Friday, July 18, 2014

Centurion of the Shipwreck

Devotion Three—Centurion of the Shipwreck                                                                                      Acts 27-28
Thus far we have looked at two of the four centurions mentioned in the New Testament. Both of these Roman officers were men of great faith. The faith of the centurion at Capernaum was commended by the Lord when he said, “I tell you the truth, I haven’t seen faith like this in all Israel!” The faith of Cornelius at Caesarea not only resulted in salvation for himself and his entire household, but it also opened the door of faith for other Gentiles to enter the kingdom of God.
     Today, we turn our attention to a third centurion by the name of Julius. This centurion along with a cohort of soldiers was assigned the task of delivering the Apostle Paul as prisoner along with several hundred others to Rome for trial before Caesar.
     Julius showed great favor to Paul, but at the point of their departure, he was not a believer in Christ. When Paul warned him and the crew of impending destruction, he chose to believe the captain and the crew.
     The narrative in Acts 27 is more about the Apostle Paul as a courageous leader than it is about the centurion. Dr. Warren Wiersbe in his commentary on Acts entitled “Be Daring” pictures Paul in four important roles: (1) Paul the Counselor (27:1-20), (2) Paul the Encourager (27:21-44), (3) Paul the Helper (28:1-10), (4) Paul the Preacher (28:11-31). We will attempt to summarize what Dr. Wiersbe has to say about the first two roles.
1. Paul the Counselor (27:1-20).
    After leaving Caesarea the party sailed eighty miles to Sidon where Julius, in his kindness, allowed Paul to visit his Sidonian Christian friends who provided him with provisions for his trip. From there they sailed to Myra where Julius found an Egyptian grain freighter bound for Italy. The ship carried 276 passengers including the captain and crew. With strong winds hindering their progress, they finally struggled into a small harbor called Fair Havens.
     The centurion faced a decision. Should he winter at Fair Havens or take his chances and proceed to Phoenix, a safer harbor? His approach is a classic illustration how not to determine the will of God. Paul admonished them to stay at Fair Havens.
     What were the factors that governed Julius’s decision? Safe harbor, advice of captain and owner of the ship, the ship’s crew all played a part in his decision. He took a vote of the captain and crew and the majority vote of 3 to 1 was a deciding factor. The clincher was the change of wind to “gentle breezes.” Can’t you just see the little snicker on Julius’s face as they set sail for Phoenix ignoring the warnings of Paul.
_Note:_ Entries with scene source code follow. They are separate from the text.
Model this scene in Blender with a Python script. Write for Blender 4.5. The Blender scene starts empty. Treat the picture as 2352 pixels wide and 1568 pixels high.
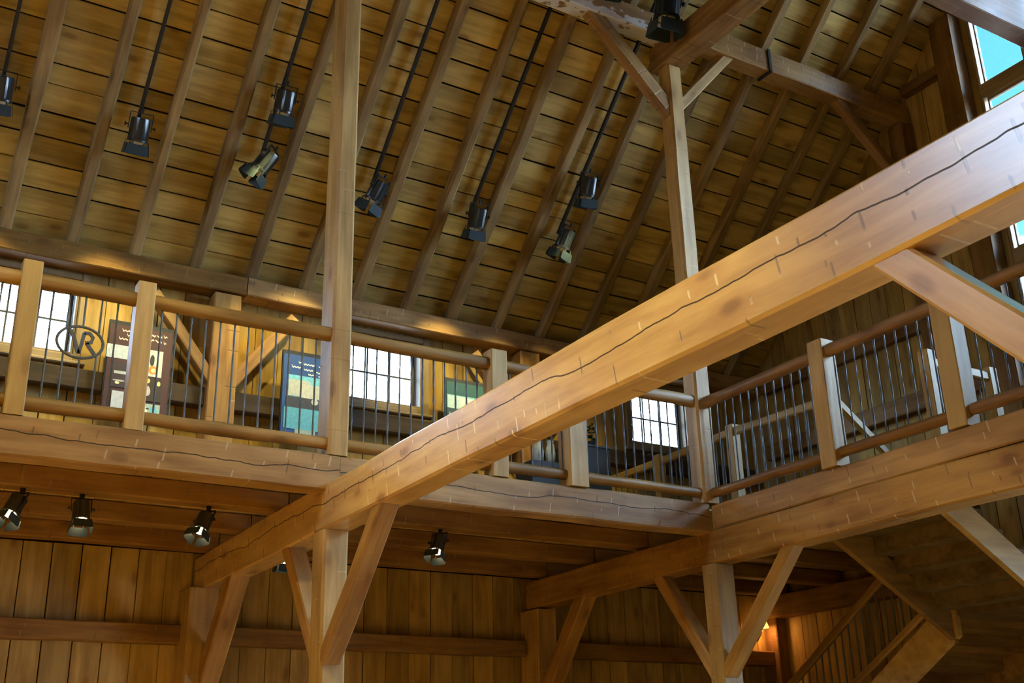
import bpy, bmesh, math, random
from mathutils import Matrix, Vector, Quaternion

random.seed(11)
SC = bpy.context.scene
COL = SC.collection
H = 1.6                      # eye height; all z below are measured from the eye and lifted by H
R_ = math.radians

# ------------------------------------------------------------------ camera
FPX = 2592.07
ax = Vector((0.855217, 0.168605, 0.490077))     # world X, Y, Z seen in the camera (right, down, forward)
ay = Vector((-0.517737, 0.319662, 0.793571)).normalized()
ax = (ax - ay * ax.dot(ay)).normalized()
az = ax.cross(ay)
if az.y > 0: az = -az
cam = bpy.data.cameras.new('camera')
cam.sensor_fit = 'HORIZONTAL'; cam.sensor_width = 36.0
cam.lens = FPX * 36.0 / 2352.0
cam.clip_start = 0.05; cam.clip_end = 200
camo = bpy.data.objects.new('camera', cam); COL.objects.link(camo)
m = Matrix.Identity(4)
for i, a in enumerate((ax, ay, az)):
    m[i][0] = a.x; m[i][1] = -a.y; m[i][2] = -a.z
m[2][3] = H
camo.matrix_world = m
SC.camera = camo

# ------------------------------------------------------------------ world: hazy bright day
w = bpy.data.worlds.new('sky'); SC.world = w; w.use_nodes = True
nt = w.node_tree; nt.nodes.clear()
N = nt.nodes.new; L = nt.links.new
tc = N('ShaderNodeTexCoord'); sx = N('ShaderNodeSeparateXYZ'); L(tc.outputs['Generated'], sx.inputs[0])
rp = N('ShaderNodeValToRGB')
mp = N('ShaderNodeMapRange'); mp.inputs['From Min'].default_value = -1; mp.inputs['From Max'].default_value = 1
ma = N('ShaderNodeMath'); ma.operation = 'MULTIPLY_ADD'; ma.inputs[1].default_value = .12; L(sx.outputs['X'], ma.inputs[0]); L(sx.outputs['Z'], ma.inputs[2])
L(ma.outputs[0], mp.inputs['Value']); L(mp.outputs[0], rp.inputs[0])
e = rp.color_ramp.elements
e[0].position = 0.0; e[0].color = (.10, .13, .17, 1)          # sunlit ground
e[1].position = 1.0; e[1].color = (.0066, .024, .042, 1)
for p, c in ((.46, (.13, .17, .22, 1)), (.53, (.60, .80, 1.10, 1)), (.722, (.58, .79, 1.10, 1)), (.746, (.0100, .0300, .0330, 1)), (.80, (.0066, .0262, .0315, 1))):
    k = e.new(p); k.color = c
bg = N('ShaderNodeBackground'); bg.inputs['Strength'].default_value = 42.0
out = N('ShaderNodeOutputWorld'); L(rp.outputs[0], bg.inputs[0]); L(bg.outputs[0], out.inputs[0])

sun = bpy.data.lights.new('hazy_sun', 'SUN'); sun.energy = 11.0; sun.color = (.46, .73, 1.15); sun.angle = R_(24)
suno = bpy.data.objects.new('hazy_sun', sun); COL.objects.link(suno)
suno.rotation_euler = Vector((-1, .62, -.75)).to_track_quat('-Z', 'Y').to_euler(); suno.location = (14, -2, 12)

SC.view_settings.view_transform = 'Standard'; SC.view_settings.look = 'None'
SC.view_settings.gamma = 1.0; SC.view_settings.use_curve_mapping = False
SC.view_settings.exposure = -0.12
SC.cycles.use_denoising = True
SC.cycles.max_bounces = 5; SC.cycles.diffuse_bounces = 4; SC.cycles.glossy_bounces = 2; SC.cycles.use_adaptive_sampling = True; SC.cycles.adaptive_threshold = .13; SC.cycles.adaptive_min_samples = 16; SC.cycles.transparent_max_bounces = 8
SC.cycles.caustics_reflective = False; SC.cycles.caustics_refractive = False
SC.cycles.sample_clamp_indirect = 6.0

def portal(name, c, sx_, sy_, direction):
    l = bpy.data.lights.new(name, 'AREA'); l.shape = 'RECTANGLE'; l.size = sx_; l.size_y = sy_
    l.cycles.is_portal = True
    o = bpy.data.objects.new(name, l); COL.objects.link(o)
    d = Vector(direction)
    o.rotation_euler = d.to_track_quat('-Z', 'Z').to_euler()
    o.location = (c[0], c[1], c[2] + H)
GW = dict(y0=2.46, y1=7.04, z0=3.95, z1=8.92)                   # big gable window, right end; the left end has its twin
XE, XL, YB, YF = 11.10, -4.60, 11.45, -2.0
portal('portal_gable', (XE + .25, (GW['y0'] + GW['y1']) / 2, (GW['z0'] + GW['z1']) / 2), 4.6, 4.6, (-1, 0, 0))
LW = ((5.2, 6.95, 5.9, 7.7),)                                   # window in the far left gable
for h in LW: portal('portal_left', (XL - .25, (h[0] + h[1]) / 2, (h[2] + h[3]) / 2), 1.75, 1.8, (1, 0, 0))
portal('portal_door', (XE + .25, 3.9, .05), 2.6, 3.3, (-1, 0, 0))
WINX = (1.32, 5.29, 9.39)
for cx in WINX: portal('portal_window', (cx, YB + .3, 4.515), .9, .72, (0, -1, 0))

# ------------------------------------------------------------------ materials
MATS = {}
def new_mat(name):
    mt = bpy.data.materials.new(name); mt.use_nodes = True; mt.node_tree.nodes.clear(); MATS[name] = mt
    return mt, mt.node_tree.nodes.new, mt.node_tree.links.new
def wood(name, light, dark, rough=.6, grain=14., hewn=0., crack=0., knots=.5, bump=.35, vary=.16, day_patch=0., spec=.3, axis='X', coat=0.):
    mt, N, L = new_mat(name)
    tc = N('ShaderNodeTexCoord'); oi = N('ShaderNodeObjectInfo')
    mul = N('ShaderNodeMath'); mul.operation = 'MULTIPLY'; mul.inputs[1].default_value = 57.0; L(oi.outputs['Random'], mul.inputs[0])
    add = N('ShaderNodeVectorMath'); add.operation = 'ADD'; L(tc.outputs['Object'], add.inputs[0]); L(mul.outputs[0], add.inputs[1])
    def mapped(s):
        if axis == 'Z': s = (s[1], s[2], s[0])
        v = N('ShaderNodeVectorMath'); v.operation = 'MULTIPLY'; v.inputs[1].default_value = s; L(add.outputs[0], v.inputs[0]); return v.outputs[0]
    n1 = N('ShaderNodeTexNoise'); n1.inputs['Scale'].default_value = 1; n1.inputs['Detail'].default_value = 4; n1.inputs['Roughness'].default_value = .62
    n1.inputs['Distortion'].default_value = .4
    L(mapped((1.1, grain, grain)), n1.inputs['Vector'])
    n2 = N('ShaderNodeTexNoise'); n2.inputs['Scale'].default_value = 1; n2.inputs['Detail'].default_value = 3
    L(mapped((1.4, 3.2, 3.2)), n2.inputs['Vector'])
    mixf = N('ShaderNodeMath'); mixf.operation = 'MULTIPLY_ADD'; L(n1.outputs[0], mixf.inputs[0]); mixf.inputs[1].default_value = .55
    h2 = N('ShaderNodeMath'); h2.operation = 'MULTIPLY'; h2.inputs[1].default_value = .5; L(n2.outputs[0], h2.inputs[0]); L(h2.outputs[0], mixf.inputs[2])
    cr = N('ShaderNodeValToRGB'); cr.color_ramp.elements[0].position = .40; cr.color_ramp.elements[1].position = .63
    cr.color_ramp.elements[0].color = (*dark, 1); cr.color_ramp.elements[1].color = (*light, 1); L(mixf.outputs[0], cr.inputs[0])
    col = cr.outputs[0]
    def mix(fac, c, colin, blend='MIX'):
        mx = N('ShaderNodeMix'); mx.data_type = 'RGBA'; mx.blend_type = blend
        L(fac, mx.inputs['Factor']); L(colin, mx.inputs['A']); mx.inputs['B'].default_value = (*c, 1); return mx.outputs['Result']
    height = n1.outputs[0]
    def ramp01(src, a, b):
        r = N('ShaderNodeMapRange'); r.interpolation_type = 'SMOOTHSTEP'; r.inputs['From Min'].default_value = a; r.inputs['From Max'].default_value = b
        r.inputs['To Min'].default_value = 0; r.inputs['To Max'].default_value = 1; r.clamp = True; L(src, r.inputs['Value']); return r.outputs[0]
    def math2(op, a, b):
        q = N('ShaderNodeMath'); q.operation = op
        for i, s in enumerate((a, b)):
            if isinstance(s, (int, float)): q.inputs[i].default_value = s
            else: L(s, q.inputs[i])
        return q.outputs[0]
    if knots > 0:
        vo = N('ShaderNodeTexVoronoi'); vo.inputs['Scale'].default_value = 1; vo.inputs['Randomness'].default_value = 1
        dn = N('ShaderNodeVectorMath'); dn.operation = 'ADD'; L(mapped((1.9, 4.2, 4.2)), dn.inputs[0])
        ns = N('ShaderNodeVectorMath'); ns.operation = 'SCALE'; ns.inputs['Scale'].default_value = .12; L(n1.outputs['Color'], ns.inputs[0]); L(ns.outputs[0], dn.inputs[1])
        L(dn.outputs[0], vo.inputs['Vector'])
        kf = ramp01(vo.outputs['Distance'], .20, .07)
        kf = math2('MULTIPLY', kf, knots)
        col = mix(kf, tuple(c * .38 for c in dark), col)
        kr = math2('MULTIPLY', ramp01(vo.outputs['Distance'], .42, .15), .45 * knots)
        col = mix(kr, (dark[0] * .95, dark[1] * .72, dark[2] * .6), col)
    if hewn > 0:
        sc = (4.6, 7.0, 7.0)
        vo = N('ShaderNodeTexVoronoi'); vo.inputs['Scale'].default_value = 1; vo.inputs['Randomness'].default_value = 1.0
        vec = mapped(sc); L(vec, vo.inputs['Vector'])
        df = N('ShaderNodeVectorMath'); df.operation = 'SUBTRACT'; L(vec, df.inputs[0]); L(vo.outputs['Position'], df.inputs[1])
        sp = N('ShaderNodeSeparateXYZ'); L(df.outputs[0], sp.inputs[0])
        sl = math2('ADD', sp.outputs['X'], math2('MULTIPLY', sp.outputs['Z'], -.12))
        bx = ramp01(math2('ABSOLUTE', sl, 0), .045, .012)
        sc2 = N('ShaderNodeSeparateColor'); L(vo.outputs['Color'], sc2.inputs[0])
        bz = ramp01(math2('DIVIDE', math2('ABSOLUTE', sp.outputs['Z'], 0), math2('ADD', sc2.outputs[2], .35)), .38, .2)
        pick = ramp01(sc2.outputs[0], .30, .38)
        slash = math2('MULTIPLY', math2('MULTIPLY', bx, bz), pick)
        tone = ramp01(sc2.outputs[1], .35, .65)
        col = mix(math2('MULTIPLY', math2('MULTIPLY', slash, tone), .9 * hewn), (min(1, light[0] * 1.3), min(1, light[1] * 1.6), min(1, light[2] * 2.8)), col)
        col = mix(math2('MULTIPLY', math2('MULTIPLY', slash, math2('SUBTRACT', 1.0, tone)), .7 * hewn), tuple(c * .45 for c in dark), col)
        height = math2('SUBTRACT', height, math2('MULTIPLY', slash, 1.6 * hewn))
    if crack > 0:
        so = N('ShaderNodeSeparateXYZ'); L(tc.outputs['Object'], so.inputs[0])
        cn = N('ShaderNodeTexNoise'); cn.noise_dimensions = '1D'; cn.inputs['Scale'].default_value = 1.1; cn.inputs['Detail'].default_value = 4; cn.inputs['Roughness'].default_value = .5
        L(so.outputs['X'], cn.inputs['W'])
        zz = math2('SUBTRACT', so.outputs['Z'], math2('MULTIPLY', cn.outputs[0], .15))
        zz = math2('ADD', zz, .075 - crack)
        ck = ramp01(math2('ABSOLUTE', zz, 0), .0055, .0025)
        col = mix(math2('MULTIPLY', ck, .92), (.012, .006, .003), col)
        height = math2('SUBTRACT', height, math2('MULTIPLY', ck, 2.0))
    if day_patch > 0:  # ragged daylight painted as pale patches, denser towards the lower edge
        wn = N('ShaderNodeTexNoise'); wn.inputs['Scale'].default_value = 1; wn.inputs['Detail'].default_value = 6; L(mapped((9, 14, 14)), wn.inputs['Vector'])
        so = N('ShaderNodeSeparateXYZ'); L(tc.outputs['Object'], so.inputs[0])
        lo = ramp01(so.outputs['Z'], .02, -.12)
        col = mix(math2('MULTIPLY', ramp01(math2('ADD', wn.outputs[0], math2('MULTIPLY', lo, .25)), .62, .70), day_patch), (.72, .68, .64), col)
    hs = N('ShaderNodeHueSaturation')
    r1 = N('ShaderNodeMapRange'); r1.inputs['To Min'].default_value = 1 - vary; r1.inputs['To Max'].default_value = 1 + vary; L(oi.outputs['Random'], r1.inputs['Value'])
    L(r1.outputs[0], hs.inputs['Value']); L(col, hs.inputs['Color'])
    fr = math2('FRACT', math2('MULTIPLY', oi.outputs['Random'], 13.7), 0)
    r2 = N('ShaderNodeMapRange'); r2.inputs['To Min'].default_value = .94; r2.inputs['To Max'].default_value = 1.05; L(fr, r2.inputs['Value']); L(r2.outputs[0], hs.inputs['Saturation'])
    bs = N('ShaderNodeBsdfPrincipled'); L(hs.outputs[0], bs.inputs['Base Color']); bs.inputs['Roughness'].default_value = rough
    bs.inputs['Specular IOR Level'].default_value = spec
    if coat and crack: L(math2('SUBTRACT', coat, math2('MULTIPLY', ck, coat)), bs.inputs['Coat Weight'])
    elif coat: bs.inputs['Coat Weight'].default_value = coat
    if coat: bs.inputs['Coat Roughness'].default_value = .27; bs.inputs['Coat IOR'].default_value = 2.2
    bm = N('ShaderNodeBump'); bm.inputs['Strength'].default_value = bump; bm.inputs['Distance'].default_value = .008; L(height, bm.inputs['Height']); L(bm.outputs[0], bs.inputs['Normal'])
    o = N('ShaderNodeOutputMaterial'); L(bs.outputs[0], o.inputs[0]); return mt
def plain(name, c, rough=.5, metal=0., emit=None, estr=0., spec=.5, noise=0.):
    mt, N, L = new_mat(name)
    bs = N('ShaderNodeBsdfPrincipled'); bs.inputs['Base Color'].default_value = (*c, 1); bs.inputs['Roughness'].default_value = rough; bs.inputs['Metallic'].default_value = metal
    bs.inputs['Specular IOR Level'].default_value = spec
    if noise:
        tc = N('ShaderNodeTexCoord'); n = N('ShaderNodeTexNoise'); n.inputs['Scale'].default_value = 30; n.inputs['Detail'].default_value = 4; L(tc.outputs['Object'], n.inputs['Vector'])
        mx = N('ShaderNodeMix'); mx.data_type = 'RGBA'; L(n.outputs[0], mx.inputs['Factor'])
        mx.inputs['A'].default_value = (*[v * (1 - noise) for v in c], 1); mx.inputs['B'].default_value = (*[min(1, v * (1 + noise)) for v in c], 1); L(mx.outputs['Result'], bs.inputs['Base Color'])
    if emit: bs.inputs['Emission Color'].default_value = (*emit, 1); bs.inputs['Emission Strength'].default_value = estr
    o = N('ShaderNodeOutputMaterial'); L(bs.outputs[0], o.inputs[0]); return mt
def glass(name):
    mt, N, L = new_mat(name)
    t = N('ShaderNodeBsdfTransparent'); t.inputs[0].default_value = (.95, .98, .98, 1)
    g = N('ShaderNodeBsdfGlossy'); g.inputs['Roughness'].default_value = .02
    mx = N('ShaderNodeMixShader'); fr = N('ShaderNodeFresnel'); fr.inputs[0].default_value = 1.35
    L(fr.outputs[0], mx.inputs[0]); L(t.outputs[0], mx.inputs[1]); L(g.outputs[0], mx.inputs[2])
    o = N('ShaderNodeOutputMaterial'); L(mx.outputs[0], o.inputs[0]); return mt

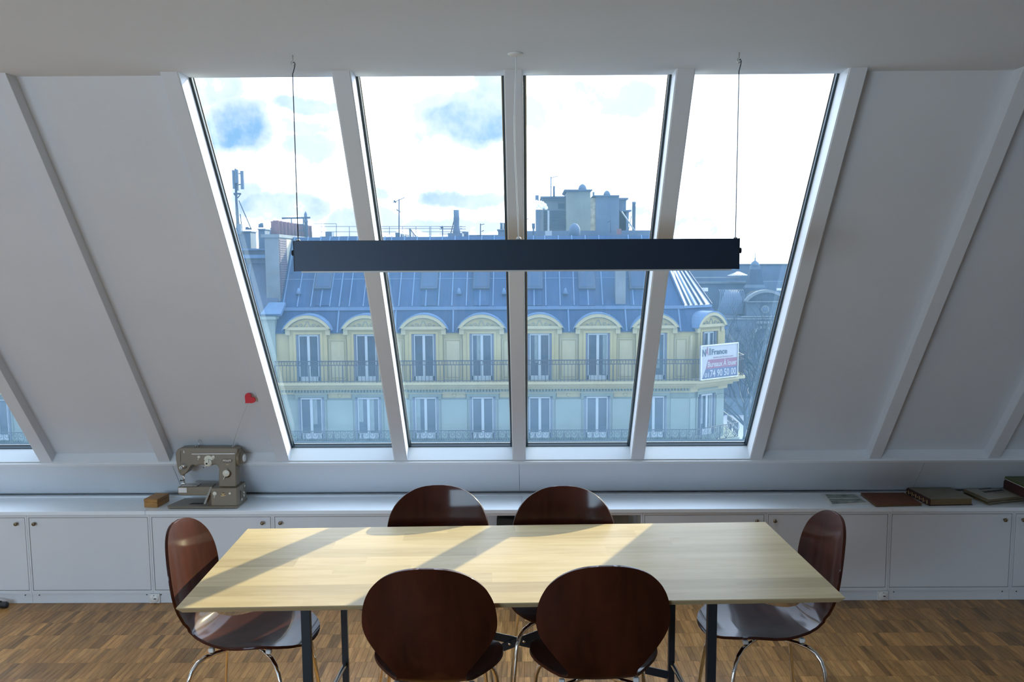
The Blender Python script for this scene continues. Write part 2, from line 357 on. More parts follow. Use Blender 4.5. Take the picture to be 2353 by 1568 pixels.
# parquet: rows 16 cm deep of 23.5 mm lamellae; the ~300 largest in view are single objects, the rest one part
def plank_tone():
    t = random.choice([1.0, 1.0, .92, .82, 1.1, .75, 1.2, .55, 1.4, 1.0, .9]) * random.uniform(.93, 1.05)
    w = random.uniform(-.04, .05)
    return (t * (1 + w), t, t * (1 - w), 1)
PW, PD = 0.0236, 0.16
def set_tone(me, tones, per):
    ca = me.color_attributes.new('tone', 'FLOAT_COLOR', 'CORNER'); data = []
    for p in me.polygons:
        for _ in range(p.loop_total): data.extend(tones[p.index // per])
    ca.data.foreach_set('color', data)
PF = [(4, 5, 6, 7), (0, 1, 5, 4), (1, 2, 6, 5), (2, 3, 7, 6), (3, 0, 4, 7)]
def plank_vs(x0, x1, y0, y1, z1=0.0):
    g, c = 0.0001, 0.0003
    return [(x0 + g, y0 + g, -.008), (x1 - g, y0 + g, -.008), (x1 - g, y1 - g, -.008), (x0 + g, y1 - g, -.008),
            (x0 + g + c, y0 + g + c, z1), (x1 - g - c, y0 + g + c, z1), (x1 - g - c, y1 - g - c, z1), (x0 + g + c, y1 - g - c, z1)]
variants = []
for i in range(22):
    me = bpy.data.meshes.new('plank'); me.from_pydata(plank_vs(-PW / 2, PW / 2, -PD / 2, PD / 2), [], PF); me.materials.append(M['parquet'])
    set_tone(me, [plank_tone()], 5); variants.append(me)
rows = int((5.2 - YB) / PD) + 1; cols = int((XR - XL) / PW) + 1
vsA, fsA, tonesA = [], [], []; nind = 0
for rr in range(rows):
    y1 = 5.2 - rr * PD; y0 = y1 - PD
    prev = plank_tone(); j = 0
    offx = random.choice([0, .3, .55, .8]) * PW
    for c in range(cols):
        if random.random() < 0.72: prev = plank_tone()
        x0 = XL + c * PW + offx; yc, xc = (y0 + y1) / 2, x0 + PW / 2
        ok = False
        if 3.86 < y0 < 4.08 and nind < 300:
            px = 1210 + 2330 * xc / (yc * .99 + .21)
            ok = (20 < px < 700) or (740 < px < 850) or (1110 < px < 1260) or (1560 < px < 1900)
        if ok:
            o = bpy.data.objects.new('plank', random.choice(variants)); COL.objects.link(o); o.parent = floor; o.location = (xc, yc, 0); nind += 1
        else:
            b = len(vsA); vsA += plank_vs(x0, x0 + PW, y0, y1); fsA += [tuple(b + i for i in f) for f in PF]; tonesA.append(prev)
me = bpy.data.meshes.new('plank_field'); me.from_pydata(vsA, [], fsA); me.materials.append(M['parquet']); set_tone(me, tonesA, 5)
pf = bpy.data.objects.new('plank_field', me); COL.objects.link(pf); pf.parent = floor; pf['kind'] = 'stuff'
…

He looked at Paul as if to say, “See, you were wrong!” After all, the majority can’t be wrong, especially when it includes the experts.
2. Paul the Encourager (27:21-44)
    It wasn’t long before the “Gentle Breezes” turned into a northeasterner driving the ship twenty-three miles to the south. The raging storm was threatening to sink their skiff so they brought it aboard the ship. Ropes or chains were wrapped around the ship and the cargo was thrown overboard in an effort to save the ship.
     Sometimes we get ourselves in storms due to impatience (27:9), accepting so-called expert advice that is contrary to God’s will, following the majority, and trusting “ideal” conditions (27:13). The Scripture says, “He that believeth shall not make haste” (Isa. 28:16). It pays to listen to God’s word.
     They faced a crisis situation. No one knew what to do. All seemed lost. The centurion, captain, and crew were without hope of ever coming out of the raging storm alive.
     Have you ever been through a storm in life where you lost hope? Did you feel like the situation or struggle was going to sink your boat? If you have, then you know what these men were going through and how they felt. You may have thought, “if only I had listened to God. If only I had obeyed.” That is what happened to the crew of Pauls’ boat. Because they did not listen to Paul’s warning, they lost all their cargo and profits. Because they didn’t listen, they lost the ability to navigate the ship. Because they didn’t listen, they now found themselves in a raging storm in fear for their lives. If only…
     Even though Paul knew the outcome would be disastrous, he still prayed. God sent an angel to assure Paul that all would not be lost. They would lose the ship, but their lives would be spared (27:23-26).
     Not all storms of life are caused by disobedience to God. Many times we go through a storm when we obey God because the devil is trying to discourage and draw us off course. Many times God uses storms to strengthen our faith and bring us closer to him. Storms are an inevitable part of life (James 1:2).

     Julius, the centurion responsible for delivering Paul to Rome for trial, was reluctant to accept the apostle’s counsel at first. During the shipwreck experience, however, he was exposed to the vitality of Paul’s faith and saw the power of God in the miraculous, and saved Paul’s life when it was threatened.